The very first piece is a perfect example of Lewis‘ concept of „integration“. „Vendôme“, one of the early compositions for the MJQ of the classically trained pianist born in 1920, is one of those „jazz fugues“ for which the quartet was already famous and celebrated in Europe. Three theme sections composed in the style of Baroque fugues alternate with three improvised solo episodes on vibraphone and piano – plus a coda at the end that further intensifies the special atmosphere of the six parts. The formal restrictions, however, not only provide the impetus for the creative process of the soloists.
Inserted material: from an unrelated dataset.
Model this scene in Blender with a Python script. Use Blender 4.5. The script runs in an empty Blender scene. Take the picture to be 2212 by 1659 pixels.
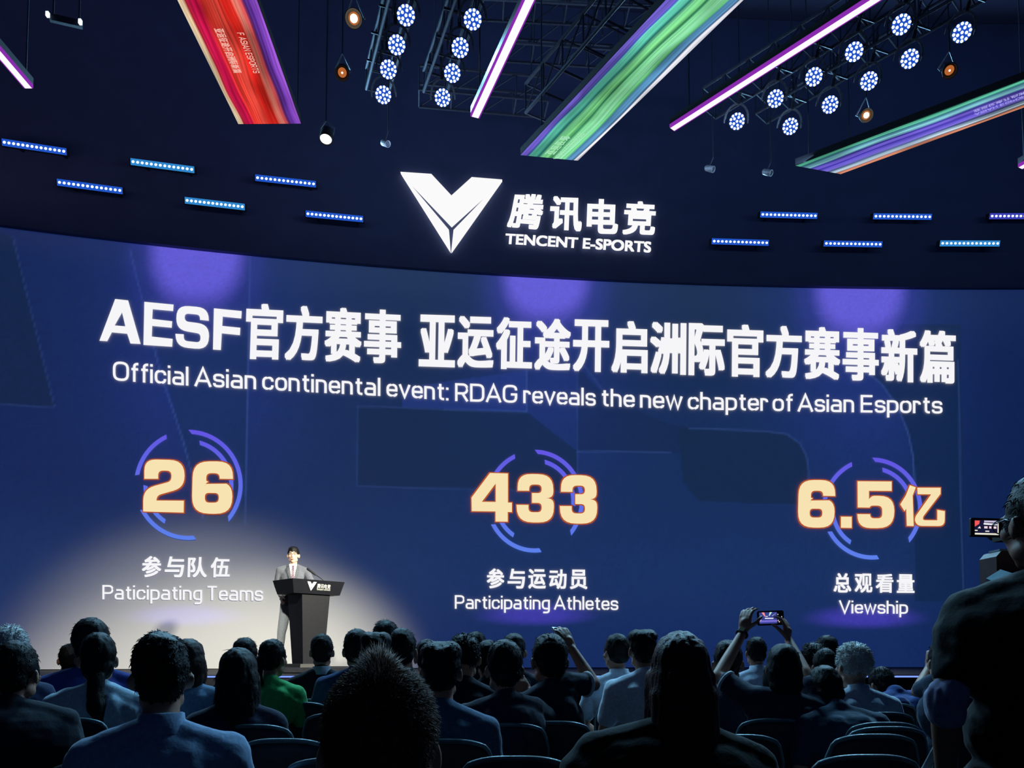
import bpy, bmesh, math, random
import numpy as np
from mathutils import Vector, Matrix, Euler, noise as mnoise

SC = bpy.context.scene
COL = SC.collection
rnd = random.Random(11)

# ------------------------------------------------------------------ camera
CAM_Z = 1.28
F_PX, IW, IH = 1650.0, 2212.0, 1659.0
PITCH = math.radians(3.0)
HORIZON = 1410.0
PPY = HORIZON - F_PX * math.tan(PITCH)
cd = bpy.data.cameras.new('camera')
cam = bpy.data.objects.new('camera', cd)
COL.objects.link(cam)
cam.location = (0, 0, CAM_Z)
cam.rotation_euler = (math.pi / 2 + PITCH, 0, 0)
cd.sensor_fit = 'HORIZONTAL'
cd.sensor_width = 36.0
cd.lens = 36.0 * F_PX / IW
cd.shift_y = (PPY - IH / 2) / IW
cd.clip_start = 0.05
cd.clip_end = 200
SC.camera = cam

# ------------------------------------------------------------------ world and exposure
w = bpy.data.worlds.new('hall_dark')
SC.world = w
w.use_nodes = True
w.node_tree.nodes['Background'].inputs[0].default_value = (0.012, 0.02, 0.05, 1)
w.node_tree.nodes['Background'].inputs[1].default_value = 0.10
SC.view_settings.view_transform = 'Standard'
SC.view_settings.look = 'None'
SC.view_settings.exposure = 0.0
SC.view_settings.gamma = 1.0
SC.view_settings.use_curve_mapping = False


def ray(px, py):
    """direction of a pixel's line of sight, scaled so that y = 1"""
    xn, yn = (px - IW / 2) / F_PX, (PPY - py) / F_PX
    c, s = math.cos(PITCH), math.sin(PITCH)
    dy, dz = c - yn * s, s + yn * c
    return xn / dy, dz / dy


def P(px, py, Y):
    a, b = ray(px, py)
    return Vector((a * Y, Y, CAM_Z + b * Y))


def PZ(px, py, z):
    """the point of that line of sight at height z"""
    a, b = ray(px, py)
    Y = (z - CAM_Z) / b
    return Vector((a * Y, Y, z))


# curve of the big concave screen, seen from above
EDGE = [(0, 490), (167, 512), (335, 532), (539, 554), (740, 570), (867, 582), (1055, 594.5), (1249, 605),
        (1472, 615), (1773, 623.5), (2212, 625.5)]
SCREEN_TOP = CAM_Z + 7.25
SCREEN_BOTTOM = 1.0
_pts = [PZ(x, y, SCREEN_TOP) for x, y in EDGE]
_co = np.polyfit([p.x for p in _pts], [p.y for p in _pts], 3)
XL, XR = -10.6, 12.6


def SY(x):
    return float(np.polyval(_co, x))


def S(px, py):
    """where a line of sight meets the screen: (x, z)"""
    a, b = ray(px, py)
    Y = 14.0
    for _ in range(12):
        Y = SY(a * Y)
    return a * Y, CAM_Z + b * Y


def lamp(kind, name, loc, target, energy, color, **kw):
    d = bpy.data.lights.new(name, kind)
    o = bpy.data.objects.new(name, d)
    COL.objects.link(o)
    o.location = loc
    o.rotation_euler = (Vector(target) - Vector(loc)).to_track_quat('-Z', 'Y').to_euler()
    d.energy = energy
    d.color = color
    for k, v in kw.items():
        setattr(d, k, v)
    return o


# warm follow spot from the right of the hall on the speaker (its edge reaches the foot of the screen)
_head = P(634, 1187, 11.62)
_shx, _shz = S(357, 1351)
_shadow = Vector((_shx, SY(_shx), _shz))
_d = (_head - _shadow).normalized()
FOH = _head + _d * 10.0
_sx, _sz = S(440, 1650)
SPOT_AIM = Vector((_sx, SY(_sx), _sz))
lamp('SPOT', 'follow_spot', FOH, SPOT_AIM, 17500, (0.98, 0.93, 0.70), spot_size=math.radians(30), spot_blend=0.85, shadow_soft_size=0.22)
# second front lamp straight over the audience that fills the shadows on the stage
_f2 = Vector((-2.0, -1.0, 9.0))
_sx2, _sz2 = S(440, 1610)
lamp('SPOT', 'front_spot', _f2, (_sx2, SY(_sx2), _sz2), 13200, (0.98, 0.94, 0.74), spot_size=math.radians(27), spot_blend=0.85, shadow_soft_size=0.3)

# added blue fills standing in for lit haze, pointing at header wall and ceiling
for _x, _e, _c in ((-7.6, 8, (0.85, 0.72, 1.0)), (0.0, 34, (0.48, 0.66, 1.0)), (7.6, 26, (0.38, 0.62, 1.0))):
    lamp('AREA', 'added_header_fill', (_x, 11.3, 8.8), (_x, 12.65, 11.5), _e, _c, shape='RECTANGLE', size=7.4, size_y=0.15)
for _x, _e, _c in ((-7.0, 60, (0.75, 0.66, 1.0)), (0.5, 190, (0.36, 0.58, 1.0)), (8.0, 80, (0.26, 0.5, 1.0))):
    lamp('SPOT', 'added_ceiling_fill', (_x, 7.5, 11.4), (_x, 9.5, 14.0), _e, _c, spot_size=math.radians(150), spot_blend=1.0, shadow_soft_size=0.25)


# ------------------------------------------------------------------ helpers
def tag(o, label, cat, group=None, kind=None):
    o['label'] = label
    o['category'] = cat
    if group:
        o['group'] = group
    if kind:
        o['kind'] = kind
    return o


def empty(name, loc=(0, 0, 0), rz=0.0):
    o = bpy.data.objects.new(name, None)
    COL.objects.link(o)
    o.location = loc
    o.rotation_euler = (0, 0, rz)
    o.empty_display_size = 0.1
    return o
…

Rather, Lewis‘ „jazz fugue“ gives the MJQ musicians the possibility of leaving behind the narrow corset of theme-solo-solo-theme which was a typical feature of jazz at the time, and to play out their refined swing in a form reminiscent of European art music.

At the same time it is also clear that the contrast which emerges in the different personal styles of Jackson and Lewis is one of the constituent elements for the MJQ: the expressive, bebop-based and blues-toned improvisation art of the vibraphonist on the one hand, and the intellectual formation of the musical material by the pianist on the other. And more: in the first solo episode by Jackson, Lewis takes up the chorus entry of the vibraphonist with his piano accompaniment, spontaneously „inventing“ a second voice as canon.
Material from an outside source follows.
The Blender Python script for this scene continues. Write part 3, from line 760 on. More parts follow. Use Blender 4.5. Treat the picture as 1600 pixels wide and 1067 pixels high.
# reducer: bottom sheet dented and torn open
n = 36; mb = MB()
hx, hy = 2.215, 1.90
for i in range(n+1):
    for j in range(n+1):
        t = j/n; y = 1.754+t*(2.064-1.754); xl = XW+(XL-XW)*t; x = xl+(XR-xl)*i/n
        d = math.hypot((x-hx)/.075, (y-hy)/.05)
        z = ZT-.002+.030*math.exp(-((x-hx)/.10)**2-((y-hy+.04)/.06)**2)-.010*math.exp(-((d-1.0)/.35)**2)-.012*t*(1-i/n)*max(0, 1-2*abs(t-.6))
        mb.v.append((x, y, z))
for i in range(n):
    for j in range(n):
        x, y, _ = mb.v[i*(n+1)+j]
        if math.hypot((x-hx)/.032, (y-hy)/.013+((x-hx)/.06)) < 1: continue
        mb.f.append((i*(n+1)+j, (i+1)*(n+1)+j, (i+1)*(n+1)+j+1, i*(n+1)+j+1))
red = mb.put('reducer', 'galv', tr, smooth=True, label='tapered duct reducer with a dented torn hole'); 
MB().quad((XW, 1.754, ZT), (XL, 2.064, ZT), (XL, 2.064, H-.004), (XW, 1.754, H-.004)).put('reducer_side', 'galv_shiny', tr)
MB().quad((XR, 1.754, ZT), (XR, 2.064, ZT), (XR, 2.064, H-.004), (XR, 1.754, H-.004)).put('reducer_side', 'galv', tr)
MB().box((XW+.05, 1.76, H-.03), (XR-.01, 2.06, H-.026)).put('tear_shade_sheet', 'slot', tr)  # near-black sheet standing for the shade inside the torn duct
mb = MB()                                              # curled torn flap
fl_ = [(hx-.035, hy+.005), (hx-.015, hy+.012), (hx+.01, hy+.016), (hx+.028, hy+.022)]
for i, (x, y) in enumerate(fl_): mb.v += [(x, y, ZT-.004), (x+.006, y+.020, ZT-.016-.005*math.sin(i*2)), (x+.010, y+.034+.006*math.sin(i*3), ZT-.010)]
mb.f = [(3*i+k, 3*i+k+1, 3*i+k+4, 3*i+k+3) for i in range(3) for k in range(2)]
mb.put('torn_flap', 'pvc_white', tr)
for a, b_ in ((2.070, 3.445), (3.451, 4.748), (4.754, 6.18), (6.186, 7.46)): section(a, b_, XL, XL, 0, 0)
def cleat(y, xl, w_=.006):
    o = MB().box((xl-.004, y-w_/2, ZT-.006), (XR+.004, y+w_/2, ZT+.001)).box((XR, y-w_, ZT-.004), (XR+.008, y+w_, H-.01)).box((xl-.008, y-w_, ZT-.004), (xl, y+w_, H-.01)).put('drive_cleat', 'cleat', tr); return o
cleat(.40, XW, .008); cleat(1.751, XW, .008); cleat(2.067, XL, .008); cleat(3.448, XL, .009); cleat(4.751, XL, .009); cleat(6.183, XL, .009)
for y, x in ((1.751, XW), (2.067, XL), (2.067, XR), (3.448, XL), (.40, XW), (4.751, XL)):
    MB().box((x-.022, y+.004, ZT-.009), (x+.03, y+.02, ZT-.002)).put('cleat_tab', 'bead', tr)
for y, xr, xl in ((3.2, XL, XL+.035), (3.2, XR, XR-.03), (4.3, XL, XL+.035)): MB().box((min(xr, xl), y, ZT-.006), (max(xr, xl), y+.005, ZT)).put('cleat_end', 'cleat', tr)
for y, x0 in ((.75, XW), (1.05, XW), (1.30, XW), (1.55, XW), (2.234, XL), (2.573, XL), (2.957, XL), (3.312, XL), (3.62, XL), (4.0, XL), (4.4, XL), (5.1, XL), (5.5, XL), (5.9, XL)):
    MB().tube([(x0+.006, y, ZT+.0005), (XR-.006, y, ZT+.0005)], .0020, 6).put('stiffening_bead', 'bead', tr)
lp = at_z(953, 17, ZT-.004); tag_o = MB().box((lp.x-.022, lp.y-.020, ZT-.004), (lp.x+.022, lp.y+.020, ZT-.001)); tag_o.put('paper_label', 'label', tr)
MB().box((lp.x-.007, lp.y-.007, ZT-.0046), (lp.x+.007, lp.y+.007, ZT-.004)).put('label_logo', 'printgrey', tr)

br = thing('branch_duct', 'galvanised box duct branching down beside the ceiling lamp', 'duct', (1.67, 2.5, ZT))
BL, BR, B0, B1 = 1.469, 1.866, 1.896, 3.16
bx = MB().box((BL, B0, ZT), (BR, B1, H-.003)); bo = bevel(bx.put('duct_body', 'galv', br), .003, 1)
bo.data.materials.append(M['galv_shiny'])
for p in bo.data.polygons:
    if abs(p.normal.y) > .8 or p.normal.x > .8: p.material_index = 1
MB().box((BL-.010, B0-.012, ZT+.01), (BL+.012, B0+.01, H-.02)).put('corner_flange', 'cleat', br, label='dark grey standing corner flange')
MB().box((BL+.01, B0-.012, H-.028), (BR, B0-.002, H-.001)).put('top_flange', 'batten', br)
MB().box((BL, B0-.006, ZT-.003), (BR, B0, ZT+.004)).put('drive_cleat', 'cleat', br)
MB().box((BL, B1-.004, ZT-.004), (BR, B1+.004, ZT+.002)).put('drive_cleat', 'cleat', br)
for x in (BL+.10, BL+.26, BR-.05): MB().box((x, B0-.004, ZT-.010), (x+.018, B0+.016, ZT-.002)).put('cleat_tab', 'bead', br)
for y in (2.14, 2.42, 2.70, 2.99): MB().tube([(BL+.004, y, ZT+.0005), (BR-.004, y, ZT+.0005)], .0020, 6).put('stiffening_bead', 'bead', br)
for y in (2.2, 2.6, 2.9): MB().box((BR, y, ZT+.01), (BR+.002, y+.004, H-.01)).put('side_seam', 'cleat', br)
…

By 1957 there was already a selection of pieces that became typical for the band book of the MJQ. Alongside the – let’s stick with the term – „jazz fugues“ (Lewis did not only use fugues, however, but also Baroque suites, toccatas or concerti) it includes mainly standards played at a faster tempo from the „Great American Songbook“, such as Jerome Kern’s „All The Things You Are“, sections from film scores, as were often performed by the quartet (in Hanover: „Venice“ and „The Golden Striker“ from the movie „Sait-On Jamais“ by the French director Roger Vadim) and, as Lewis so aptly puts it in his interim moderation, „the basic ingredient and feeling of Jazz: the Blues“; with „Bluesology“ as the flagship number for Jackson’s instrumental class on the vibraphone.

But the actual trademark of the quartet, its compact ensemble sound that can be identified after just a few notes and beats, is clearest in the ballads. In Hanover the four musicians joined up „Autumn In New York“ and „Autumn Nocturne“ to a medley with the (quite appropriate) title of „Autumn“ in which they celebrate the great art of the full-bodied, lyrical ballad interpretation: with Percy Heath and Connie Kay on bass and drums providing the reduced harmonious and rhythmic framework, with Jackson who, with great nobility, contributes his identification mark on the vibraphone, a slow vibrato, as an aesthetic design element, and with Lewis, who often had the keys of his piano treated with a special tincture to receive an even softer, ethereal, dabbed- on sound in the key stroke.

From a present day point of view, this somewhat different studio session with the Modern Jazz Quartet is a special opportunity to gain a new perspective on the contribution of this quartet to jazz history. Because, unlike the concert recordings from this European tour (for example in Donaueschingen shortly before the studio date in Hanover or the Gürzenich in Cologne on the 9th of November 1957), these approximately 30 minutes make one thing clear: how well prepared and professional the four MJQ musicians were in what was not an everyday task for them, to reconstruct in the isolation of the sound studio one of their concerts (without an audience) – including Lewis’s explanatory commentary. And also how well they were able to work with the technical crew of the Norddeutscher Rundfunk – always at eye level, without airs and graces.